The passive endurance of the man or woman who for conscience' sake is found ready to suffer and endure in solitude, without so much as the encouragement of even a single sympathizing voice, is an exhibition of courage of a far higher kind than that displayed in the roar of battle, where even the weakest feels encouraged and inspired by the enthusiasm of sympathy and the power of numbers. Time would fail to tell of the names of those who through faith in principles, and in the face of difficulties, dangers, and sufferings, have fought a good fight in the moral warfare of the world, and been content to lay down their lives rather than prove false to their conscientious convictions of the truth.

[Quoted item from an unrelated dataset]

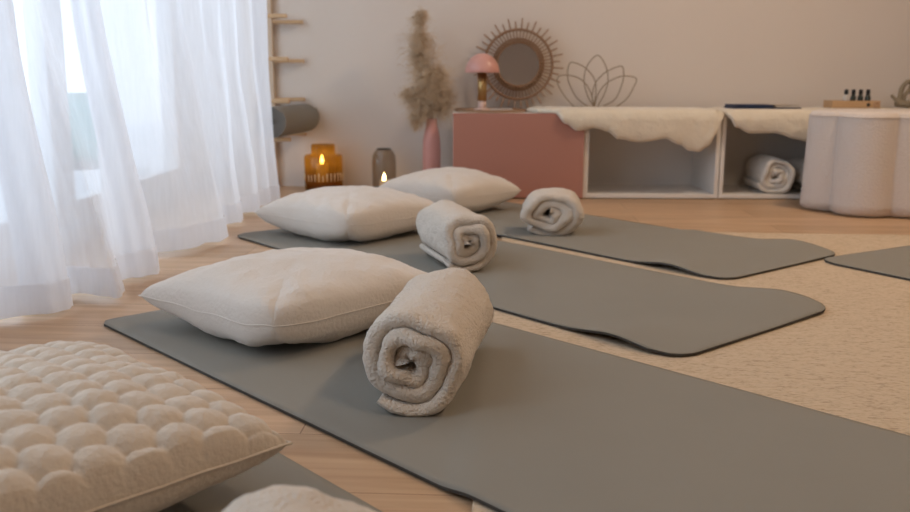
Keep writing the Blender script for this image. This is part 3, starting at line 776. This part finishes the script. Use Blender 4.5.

The patriot who fights an always losing battle, the martyr who goes to death amid the triumphant shouts of his enemies, the discoverer, like Columbus, whose heart remains undaunted through years of failure, are examples of the moral sublime which excites a profounder interest in the hearts of men than even the most complete and conspicuous success. By the side of such instances as these, how small by comparison seem the greatest deeds of valor, inciting men to rush upon death and die amid the frenzied excitement of physical warfare.